The Violin Concerto in E flat major is dated to about 1760 and starts with a cheerful Allegretto, introduced by the orchestra, before the solo entry, the whole presented in textures of classical lucidity. The minor key slow movement, marked Affettuoso ma non troppo and Lento, provides a moving aria for the soloist. This is followed by a final Presto assai. Attention has been drawn to similarities of style with the work of his colleague at Potsdam, the then court harpsichordist, Carl Philipp Emanuel Bach, exponent of the Empfindsamerstil, in which the aim of music was to touch the feelings, a marked element of the slow movement of the concerto. Carl Philipp Emanuel Bach writes about his father’s taste in a letter to Forkel dated Hamburg, 13th January, 1775: "At the end of his life, my father Johann Sebastian Bach greatly appreciated Haendel, the two Grauns, Telemann, Benda, and generally everything worthy of esteem in Berlin and Dresden. But for Haendel, he knew all of them personally".

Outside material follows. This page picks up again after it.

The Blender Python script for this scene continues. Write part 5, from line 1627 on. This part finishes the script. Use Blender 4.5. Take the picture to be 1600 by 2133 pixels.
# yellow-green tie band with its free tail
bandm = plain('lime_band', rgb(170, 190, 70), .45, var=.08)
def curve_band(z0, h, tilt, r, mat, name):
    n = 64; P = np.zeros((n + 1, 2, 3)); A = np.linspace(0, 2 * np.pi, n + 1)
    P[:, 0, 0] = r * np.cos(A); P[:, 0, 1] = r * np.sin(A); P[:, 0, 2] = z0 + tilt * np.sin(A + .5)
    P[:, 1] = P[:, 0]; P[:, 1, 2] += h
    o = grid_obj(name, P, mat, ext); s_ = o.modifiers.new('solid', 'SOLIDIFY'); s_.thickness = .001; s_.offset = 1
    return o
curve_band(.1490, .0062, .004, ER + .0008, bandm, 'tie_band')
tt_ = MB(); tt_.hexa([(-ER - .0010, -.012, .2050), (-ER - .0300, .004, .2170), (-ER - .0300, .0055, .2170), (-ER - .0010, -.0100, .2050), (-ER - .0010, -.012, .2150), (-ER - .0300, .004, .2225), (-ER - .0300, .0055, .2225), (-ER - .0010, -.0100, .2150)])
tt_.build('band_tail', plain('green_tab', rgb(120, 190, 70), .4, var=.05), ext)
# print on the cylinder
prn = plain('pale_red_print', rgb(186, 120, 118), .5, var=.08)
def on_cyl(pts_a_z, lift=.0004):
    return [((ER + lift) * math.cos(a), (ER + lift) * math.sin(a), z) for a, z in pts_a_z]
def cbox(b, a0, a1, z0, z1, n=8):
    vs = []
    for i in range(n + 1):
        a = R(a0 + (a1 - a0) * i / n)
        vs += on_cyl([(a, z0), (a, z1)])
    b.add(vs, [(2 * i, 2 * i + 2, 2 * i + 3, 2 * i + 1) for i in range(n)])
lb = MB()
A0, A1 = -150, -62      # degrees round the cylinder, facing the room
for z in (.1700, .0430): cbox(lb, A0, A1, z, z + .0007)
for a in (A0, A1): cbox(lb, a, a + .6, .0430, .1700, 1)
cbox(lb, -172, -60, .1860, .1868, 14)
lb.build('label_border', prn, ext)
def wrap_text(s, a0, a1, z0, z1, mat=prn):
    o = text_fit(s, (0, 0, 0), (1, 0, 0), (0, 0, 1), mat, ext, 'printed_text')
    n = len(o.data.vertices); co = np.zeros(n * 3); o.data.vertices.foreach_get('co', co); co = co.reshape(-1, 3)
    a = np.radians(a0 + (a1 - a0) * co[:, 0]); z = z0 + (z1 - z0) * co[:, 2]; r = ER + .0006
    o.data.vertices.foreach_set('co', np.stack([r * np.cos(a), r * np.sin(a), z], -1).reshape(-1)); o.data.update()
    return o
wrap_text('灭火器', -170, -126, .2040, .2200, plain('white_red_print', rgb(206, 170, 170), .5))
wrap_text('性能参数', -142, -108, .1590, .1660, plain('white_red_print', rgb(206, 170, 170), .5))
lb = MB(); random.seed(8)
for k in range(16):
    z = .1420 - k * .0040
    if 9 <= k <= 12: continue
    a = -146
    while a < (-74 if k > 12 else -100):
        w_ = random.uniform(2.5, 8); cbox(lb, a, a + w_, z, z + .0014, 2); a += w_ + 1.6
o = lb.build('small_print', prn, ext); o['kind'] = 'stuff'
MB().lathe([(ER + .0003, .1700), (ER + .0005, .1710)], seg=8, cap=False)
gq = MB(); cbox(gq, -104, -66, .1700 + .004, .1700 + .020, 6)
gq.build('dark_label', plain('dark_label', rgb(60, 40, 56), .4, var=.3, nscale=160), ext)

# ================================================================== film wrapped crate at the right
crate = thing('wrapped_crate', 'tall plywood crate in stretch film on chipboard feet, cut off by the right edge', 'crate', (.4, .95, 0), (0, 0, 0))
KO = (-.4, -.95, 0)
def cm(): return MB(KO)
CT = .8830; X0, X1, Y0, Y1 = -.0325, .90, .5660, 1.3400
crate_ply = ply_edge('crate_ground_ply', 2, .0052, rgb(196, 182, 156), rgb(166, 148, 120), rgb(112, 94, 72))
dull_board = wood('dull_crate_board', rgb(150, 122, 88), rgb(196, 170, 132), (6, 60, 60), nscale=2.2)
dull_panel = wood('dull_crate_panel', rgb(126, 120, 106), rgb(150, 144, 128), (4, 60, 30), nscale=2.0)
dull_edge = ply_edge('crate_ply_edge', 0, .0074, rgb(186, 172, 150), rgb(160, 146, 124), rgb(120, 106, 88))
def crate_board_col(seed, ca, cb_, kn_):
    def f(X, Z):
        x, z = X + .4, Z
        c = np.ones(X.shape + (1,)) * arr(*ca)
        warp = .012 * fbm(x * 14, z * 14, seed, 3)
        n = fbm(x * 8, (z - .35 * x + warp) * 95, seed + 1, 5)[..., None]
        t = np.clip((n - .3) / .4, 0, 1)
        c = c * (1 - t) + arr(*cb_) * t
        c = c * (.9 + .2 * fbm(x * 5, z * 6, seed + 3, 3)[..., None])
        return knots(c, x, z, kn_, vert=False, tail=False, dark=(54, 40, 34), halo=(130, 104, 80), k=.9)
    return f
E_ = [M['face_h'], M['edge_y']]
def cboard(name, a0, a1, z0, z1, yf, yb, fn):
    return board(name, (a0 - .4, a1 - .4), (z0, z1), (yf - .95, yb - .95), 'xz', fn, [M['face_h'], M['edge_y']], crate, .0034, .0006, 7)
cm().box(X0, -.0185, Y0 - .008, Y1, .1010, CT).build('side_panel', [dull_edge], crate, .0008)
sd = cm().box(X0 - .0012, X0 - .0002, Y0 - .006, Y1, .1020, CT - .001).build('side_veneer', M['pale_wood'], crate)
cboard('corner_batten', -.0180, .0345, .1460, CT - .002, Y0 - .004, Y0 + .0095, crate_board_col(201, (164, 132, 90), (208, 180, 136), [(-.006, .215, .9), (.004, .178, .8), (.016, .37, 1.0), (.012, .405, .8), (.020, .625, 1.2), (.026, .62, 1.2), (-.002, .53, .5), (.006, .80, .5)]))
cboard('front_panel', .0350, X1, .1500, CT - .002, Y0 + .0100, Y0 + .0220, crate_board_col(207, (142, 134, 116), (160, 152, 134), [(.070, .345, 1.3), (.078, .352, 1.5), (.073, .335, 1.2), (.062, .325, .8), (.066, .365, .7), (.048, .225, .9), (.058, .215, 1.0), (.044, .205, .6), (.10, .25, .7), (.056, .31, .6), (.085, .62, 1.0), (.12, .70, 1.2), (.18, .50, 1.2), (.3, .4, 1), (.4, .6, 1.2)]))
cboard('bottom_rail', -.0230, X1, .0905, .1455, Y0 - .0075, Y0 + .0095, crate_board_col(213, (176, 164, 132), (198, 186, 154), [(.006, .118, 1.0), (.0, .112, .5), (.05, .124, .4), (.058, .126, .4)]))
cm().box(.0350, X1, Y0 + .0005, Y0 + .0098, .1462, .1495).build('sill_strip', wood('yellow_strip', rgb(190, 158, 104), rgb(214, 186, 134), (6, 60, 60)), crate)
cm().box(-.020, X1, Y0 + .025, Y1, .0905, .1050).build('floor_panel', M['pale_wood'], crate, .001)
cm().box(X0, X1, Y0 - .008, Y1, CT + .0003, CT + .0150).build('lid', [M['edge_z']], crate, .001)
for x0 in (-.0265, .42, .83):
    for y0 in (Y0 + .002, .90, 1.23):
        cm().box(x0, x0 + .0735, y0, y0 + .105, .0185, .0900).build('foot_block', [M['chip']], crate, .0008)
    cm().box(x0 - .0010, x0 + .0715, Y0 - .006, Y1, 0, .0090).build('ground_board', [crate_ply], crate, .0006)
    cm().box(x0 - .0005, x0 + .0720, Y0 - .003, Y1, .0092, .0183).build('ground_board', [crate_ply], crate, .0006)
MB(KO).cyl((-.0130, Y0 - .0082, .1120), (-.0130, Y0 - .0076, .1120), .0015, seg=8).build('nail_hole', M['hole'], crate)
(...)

Benda’s Klagen ('Benda’s Laments') of 1792 is a cantata for soprano, in which Georg Benda, as his title explains, at the age of seventy, ends the course of his musical life. The work is here given in a transcription by Christian Benda for solo cello and strings. The original text opens with regrets over the passing of time, from the springtime of life and the pleasure of music to a time when there is no garland of love, with a more urgent plea for the end of tender feelings that now only torment. A passage of recitative suggests the pain of longing unfulfilled, since all must fall to the scythe of Time, that now should take happier memories away: the strings that once awoke his imagination and banished care are silent, harmony turned to lament, and now it is another who must play, while he can only remember.